» SOURCE EXCERPT:

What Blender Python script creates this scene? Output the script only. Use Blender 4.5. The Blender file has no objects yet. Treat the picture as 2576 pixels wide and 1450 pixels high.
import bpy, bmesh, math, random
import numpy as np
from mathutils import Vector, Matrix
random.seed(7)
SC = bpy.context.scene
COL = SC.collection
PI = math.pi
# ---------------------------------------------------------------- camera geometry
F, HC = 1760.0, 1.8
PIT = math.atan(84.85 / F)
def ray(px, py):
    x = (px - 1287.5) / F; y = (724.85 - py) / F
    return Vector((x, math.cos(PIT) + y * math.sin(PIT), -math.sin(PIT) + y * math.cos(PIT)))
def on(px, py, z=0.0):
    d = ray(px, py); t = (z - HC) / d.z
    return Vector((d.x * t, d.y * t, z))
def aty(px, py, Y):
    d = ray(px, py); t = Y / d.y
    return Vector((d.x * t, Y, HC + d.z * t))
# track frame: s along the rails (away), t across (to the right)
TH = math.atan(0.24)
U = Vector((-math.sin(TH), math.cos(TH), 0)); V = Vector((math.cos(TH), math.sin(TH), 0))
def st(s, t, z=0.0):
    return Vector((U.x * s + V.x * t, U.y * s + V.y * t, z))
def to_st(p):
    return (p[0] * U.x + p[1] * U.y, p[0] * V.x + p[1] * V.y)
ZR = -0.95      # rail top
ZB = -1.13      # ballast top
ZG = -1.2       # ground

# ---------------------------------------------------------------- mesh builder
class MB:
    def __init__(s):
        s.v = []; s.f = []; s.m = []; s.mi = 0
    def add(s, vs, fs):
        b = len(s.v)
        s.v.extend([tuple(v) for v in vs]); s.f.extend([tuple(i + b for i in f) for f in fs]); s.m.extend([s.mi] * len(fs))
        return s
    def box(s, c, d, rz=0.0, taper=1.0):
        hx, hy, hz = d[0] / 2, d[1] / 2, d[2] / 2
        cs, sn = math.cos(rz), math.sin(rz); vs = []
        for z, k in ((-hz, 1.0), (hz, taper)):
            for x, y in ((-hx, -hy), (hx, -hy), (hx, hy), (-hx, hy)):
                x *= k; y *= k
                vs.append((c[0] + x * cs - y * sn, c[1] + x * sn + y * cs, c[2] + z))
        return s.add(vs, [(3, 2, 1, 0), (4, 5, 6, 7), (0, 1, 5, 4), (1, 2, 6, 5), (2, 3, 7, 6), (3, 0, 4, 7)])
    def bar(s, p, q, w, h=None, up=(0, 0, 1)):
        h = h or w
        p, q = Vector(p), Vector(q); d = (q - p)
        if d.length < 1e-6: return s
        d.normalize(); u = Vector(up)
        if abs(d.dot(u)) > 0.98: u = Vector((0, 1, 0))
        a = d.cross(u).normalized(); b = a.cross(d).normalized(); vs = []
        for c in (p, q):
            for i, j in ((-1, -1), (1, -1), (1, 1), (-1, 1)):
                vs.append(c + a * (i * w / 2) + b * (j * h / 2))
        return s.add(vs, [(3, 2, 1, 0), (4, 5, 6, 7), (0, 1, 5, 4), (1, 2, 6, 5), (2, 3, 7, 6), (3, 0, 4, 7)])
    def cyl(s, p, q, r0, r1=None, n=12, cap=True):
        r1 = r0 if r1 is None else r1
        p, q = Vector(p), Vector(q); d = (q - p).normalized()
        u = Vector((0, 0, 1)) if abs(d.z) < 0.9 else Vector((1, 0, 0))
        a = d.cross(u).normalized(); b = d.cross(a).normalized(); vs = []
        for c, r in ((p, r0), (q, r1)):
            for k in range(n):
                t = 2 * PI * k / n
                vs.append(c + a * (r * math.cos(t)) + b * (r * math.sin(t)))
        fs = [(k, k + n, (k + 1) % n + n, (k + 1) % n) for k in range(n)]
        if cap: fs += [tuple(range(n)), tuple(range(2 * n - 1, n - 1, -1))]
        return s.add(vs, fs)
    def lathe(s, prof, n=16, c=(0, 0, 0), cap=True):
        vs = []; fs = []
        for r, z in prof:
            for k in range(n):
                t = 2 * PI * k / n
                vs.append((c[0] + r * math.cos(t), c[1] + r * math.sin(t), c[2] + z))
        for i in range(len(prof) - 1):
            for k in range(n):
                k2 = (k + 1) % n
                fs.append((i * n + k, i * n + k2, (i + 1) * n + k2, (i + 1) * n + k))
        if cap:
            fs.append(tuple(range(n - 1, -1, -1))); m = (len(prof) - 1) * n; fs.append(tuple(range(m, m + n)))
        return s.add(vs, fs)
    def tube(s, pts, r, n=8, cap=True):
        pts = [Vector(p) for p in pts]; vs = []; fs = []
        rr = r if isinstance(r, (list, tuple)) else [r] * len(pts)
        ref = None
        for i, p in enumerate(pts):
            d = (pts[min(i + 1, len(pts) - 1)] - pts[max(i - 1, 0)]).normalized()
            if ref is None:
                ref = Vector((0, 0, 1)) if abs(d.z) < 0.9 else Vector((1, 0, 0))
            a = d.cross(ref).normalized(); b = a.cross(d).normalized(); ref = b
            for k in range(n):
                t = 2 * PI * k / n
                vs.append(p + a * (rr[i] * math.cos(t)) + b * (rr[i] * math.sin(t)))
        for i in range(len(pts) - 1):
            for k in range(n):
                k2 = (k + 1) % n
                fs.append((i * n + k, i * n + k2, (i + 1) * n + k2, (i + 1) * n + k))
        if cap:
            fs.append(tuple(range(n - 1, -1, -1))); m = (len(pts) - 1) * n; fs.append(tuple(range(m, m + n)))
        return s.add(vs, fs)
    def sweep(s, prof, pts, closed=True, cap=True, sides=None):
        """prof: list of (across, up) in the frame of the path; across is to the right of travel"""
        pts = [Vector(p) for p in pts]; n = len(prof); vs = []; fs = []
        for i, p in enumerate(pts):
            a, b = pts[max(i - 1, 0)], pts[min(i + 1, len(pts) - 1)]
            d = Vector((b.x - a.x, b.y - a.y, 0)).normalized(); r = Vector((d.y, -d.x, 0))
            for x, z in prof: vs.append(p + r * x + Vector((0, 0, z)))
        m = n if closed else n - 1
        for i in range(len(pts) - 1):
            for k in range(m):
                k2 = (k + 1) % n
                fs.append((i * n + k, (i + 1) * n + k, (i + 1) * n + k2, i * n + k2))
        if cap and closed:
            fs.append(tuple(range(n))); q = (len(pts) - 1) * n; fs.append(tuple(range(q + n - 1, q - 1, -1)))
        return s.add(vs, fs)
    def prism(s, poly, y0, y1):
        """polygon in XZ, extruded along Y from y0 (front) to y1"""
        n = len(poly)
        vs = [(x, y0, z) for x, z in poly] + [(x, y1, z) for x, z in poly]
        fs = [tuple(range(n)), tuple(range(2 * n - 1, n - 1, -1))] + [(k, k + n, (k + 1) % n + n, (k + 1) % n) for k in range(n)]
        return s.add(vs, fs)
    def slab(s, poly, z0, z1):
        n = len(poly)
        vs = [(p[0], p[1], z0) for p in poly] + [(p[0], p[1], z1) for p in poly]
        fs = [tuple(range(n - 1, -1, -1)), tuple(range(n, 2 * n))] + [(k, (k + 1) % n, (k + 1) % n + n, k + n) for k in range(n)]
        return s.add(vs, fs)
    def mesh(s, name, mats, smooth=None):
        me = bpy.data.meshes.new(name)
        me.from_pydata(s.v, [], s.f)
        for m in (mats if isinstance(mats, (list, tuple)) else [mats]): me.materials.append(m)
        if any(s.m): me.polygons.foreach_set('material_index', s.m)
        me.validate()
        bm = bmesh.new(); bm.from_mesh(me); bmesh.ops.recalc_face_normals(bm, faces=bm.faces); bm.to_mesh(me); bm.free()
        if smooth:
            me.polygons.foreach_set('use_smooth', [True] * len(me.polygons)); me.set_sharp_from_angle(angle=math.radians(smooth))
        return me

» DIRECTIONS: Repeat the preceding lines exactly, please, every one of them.

» FULL OUTPUT:
What Blender Python script creates this scene? Output the script only. Use Blender 4.5. The Blender file has no objects yet. Treat the picture as 2576 pixels wide and 1450 pixels high.
import bpy, bmesh, math, random
import numpy as np
from mathutils import Vector, Matrix
random.seed(7)
SC = bpy.context.scene
COL = SC.collection
PI = math.pi
# ---------------------------------------------------------------- camera geometry
F, HC = 1760.0, 1.8
PIT = math.atan(84.85 / F)
def ray(px, py):
    x = (px - 1287.5) / F; y = (724.85 - py) / F
    return Vector((x, math.cos(PIT) + y * math.sin(PIT), -math.sin(PIT) + y * math.cos(PIT)))
def on(px, py, z=0.0):
    d = ray(px, py); t = (z - HC) / d.z
    return Vector((d.x * t, d.y * t, z))
def aty(px, py, Y):
    d = ray(px, py); t = Y / d.y
    return Vector((d.x * t, Y, HC + d.z * t))
# track frame: s along the rails (away), t across (to the right)
TH = math.atan(0.24)
U = Vector((-math.sin(TH), math.cos(TH), 0)); V = Vector((math.cos(TH), math.sin(TH), 0))
def st(s, t, z=0.0):
    return Vector((U.x * s + V.x * t, U.y * s + V.y * t, z))
def to_st(p):
    return (p[0] * U.x + p[1] * U.y, p[0] * V.x + p[1] * V.y)
ZR = -0.95      # rail top
ZB = -1.13      # ballast top
ZG = -1.2       # ground

# ---------------------------------------------------------------- mesh builder
class MB:
    def __init__(s):
        s.v = []; s.f = []; s.m = []; s.mi = 0
    def add(s, vs, fs):
        b = len(s.v)
        s.v.extend([tuple(v) for v in vs]); s.f.extend([tuple(i + b for i in f) for f in fs]); s.m.extend([s.mi] * len(fs))
        return s
    def box(s, c, d, rz=0.0, taper=1.0):
        hx, hy, hz = d[0] / 2, d[1] / 2, d[2] / 2
        cs, sn = math.cos(rz), math.sin(rz); vs = []
        for z, k in ((-hz, 1.0), (hz, taper)):
            for x, y in ((-hx, -hy), (hx, -hy), (hx, hy), (-hx, hy)):
                x *= k; y *= k
                vs.append((c[0] + x * cs - y * sn, c[1] + x * sn + y * cs, c[2] + z))
        return s.add(vs, [(3, 2, 1, 0), (4, 5, 6, 7), (0, 1, 5, 4), (1, 2, 6, 5), (2, 3, 7, 6), (3, 0, 4, 7)])
    def bar(s, p, q, w, h=None, up=(0, 0, 1)):
        h = h or w
        p, q = Vector(p), Vector(q); d = (q - p)
        if d.length < 1e-6: return s
        d.normalize(); u = Vector(up)
        if abs(d.dot(u)) > 0.98: u = Vector((0, 1, 0))
        a = d.cross(u).normalized(); b = a.cross(d).normalized(); vs = []
        for c in (p, q):
            for i, j in ((-1, -1), (1, -1), (1, 1), (-1, 1)):
                vs.append(c + a * (i * w / 2) + b * (j * h / 2))
        return s.add(vs, [(3, 2, 1, 0), (4, 5, 6, 7), (0, 1, 5, 4), (1, 2, 6, 5), (2, 3, 7, 6), (3, 0, 4, 7)])
    def cyl(s, p, q, r0, r1=None, n=12, cap=True):
        r1 = r0 if r1 is None else r1
        p, q = Vector(p), Vector(q); d = (q - p).normalized()
        u = Vector((0, 0, 1)) if abs(d.z) < 0.9 else Vector((1, 0, 0))
        a = d.cross(u).normalized(); b = d.cross(a).normalized(); vs = []
        for c, r in ((p, r0), (q, r1)):
            for k in range(n):
                t = 2 * PI * k / n
                vs.append(c + a * (r * math.cos(t)) + b * (r * math.sin(t)))
        fs = [(k, k + n, (k + 1) % n + n, (k + 1) % n) for k in range(n)]
        if cap: fs += [tuple(range(n)), tuple(range(2 * n - 1, n - 1, -1))]
        return s.add(vs, fs)
    def lathe(s, prof, n=16, c=(0, 0, 0), cap=True):
        vs = []; fs = []
        for r, z in prof:
            for k in range(n):
                t = 2 * PI * k / n
                vs.append((c[0] + r * math.cos(t), c[1] + r * math.sin(t), c[2] + z))
        for i in range(len(prof) - 1):
            for k in range(n):
                k2 = (k + 1) % n
                fs.append((i * n + k, i * n + k2, (i + 1) * n + k2, (i + 1) * n + k))
        if cap:
            fs.append(tuple(range(n - 1, -1, -1))); m = (len(prof) - 1) * n; fs.append(tuple(range(m, m + n)))
        return s.add(vs, fs)
    def tube(s, pts, r, n=8, cap=True):
        pts = [Vector(p) for p in pts]; vs = []; fs = []
        rr = r if isinstance(r, (list, tuple)) else [r] * len(pts)
        ref = None
        for i, p in enumerate(pts):
            d = (pts[min(i + 1, len(pts) - 1)] - pts[max(i - 1, 0)]).normalized()
            if ref is None:
                ref = Vector((0, 0, 1)) if abs(d.z) < 0.9 else Vector((1, 0, 0))
            a = d.cross(ref).normalized(); b = a.cross(d).normalized(); ref = b
            for k in range(n):
                t = 2 * PI * k / n
                vs.append(p + a * (rr[i] * math.cos(t)) + b * (rr[i] * math.sin(t)))
        for i in range(len(pts) - 1):
            for k in range(n):
                k2 = (k + 1) % n
                fs.append((i * n + k, i * n + k2, (i + 1) * n + k2, (i + 1) * n + k))
        if cap:
            fs.append(tuple(range(n - 1, -1, -1))); m = (len(pts) - 1) * n; fs.append(tuple(range(m, m + n)))
        return s.add(vs, fs)
    def sweep(s, prof, pts, closed=True, cap=True, sides=None):
        """prof: list of (across, up) in the frame of the path; across is to the right of travel"""
        pts = [Vector(p) for p in pts]; n = len(prof); vs = []; fs = []
        for i, p in enumerate(pts):
            a, b = pts[max(i - 1, 0)], pts[min(i + 1, len(pts) - 1)]
            d = Vector((b.x - a.x, b.y - a.y, 0)).normalized(); r = Vector((d.y, -d.x, 0))
            for x, z in prof: vs.append(p + r * x + Vector((0, 0, z)))
        m = n if closed else n - 1
        for i in range(len(pts) - 1):
            for k in range(m):
                k2 = (k + 1) % n
                fs.append((i * n + k, (i + 1) * n + k, (i + 1) * n + k2, i * n + k2))
        if cap and closed:
            fs.append(tuple(range(n))); q = (len(pts) - 1) * n; fs.append(tuple(range(q + n - 1, q - 1, -1)))
        return s.add(vs, fs)
    def prism(s, poly, y0, y1):
        """polygon in XZ, extruded along Y from y0 (front) to y1"""
        n = len(poly)
        vs = [(x, y0, z) for x, z in poly] + [(x, y1, z) for x, z in poly]
        fs = [tuple(range(n)), tuple(range(2 * n - 1, n - 1, -1))] + [(k, k + n, (k + 1) % n + n, (k + 1) % n) for k in range(n)]
        return s.add(vs, fs)
    def slab(s, poly, z0, z1):
        n = len(poly)
        vs = [(p[0], p[1], z0) for p in poly] + [(p[0], p[1], z1) for p in poly]
        fs = [tuple(range(n - 1, -1, -1)), tuple(range(n, 2 * n))] + [(k, (k + 1) % n, (k + 1) % n + n, k + n) for k in range(n)]
        return s.add(vs, fs)
    def mesh(s, name, mats, smooth=None):
        me = bpy.data.meshes.new(name)
        me.from_pydata(s.v, [], s.f)
        for m in (mats if isinstance(mats, (list, tuple)) else [mats]): me.materials.append(m)
        if any(s.m): me.polygons.foreach_set('material_index', s.m)
        me.validate()
        bm = bmesh.new(); bm.from_mesh(me); bmesh.ops.recalc_face_normals(bm, faces=bm.faces); bm.to_mesh(me); bm.free()
        if smooth:
            me.polygons.foreach_set('use_smooth', [True] * len(me.polygons)); me.set_sharp_from_angle(angle=math.radians(smooth))
        return me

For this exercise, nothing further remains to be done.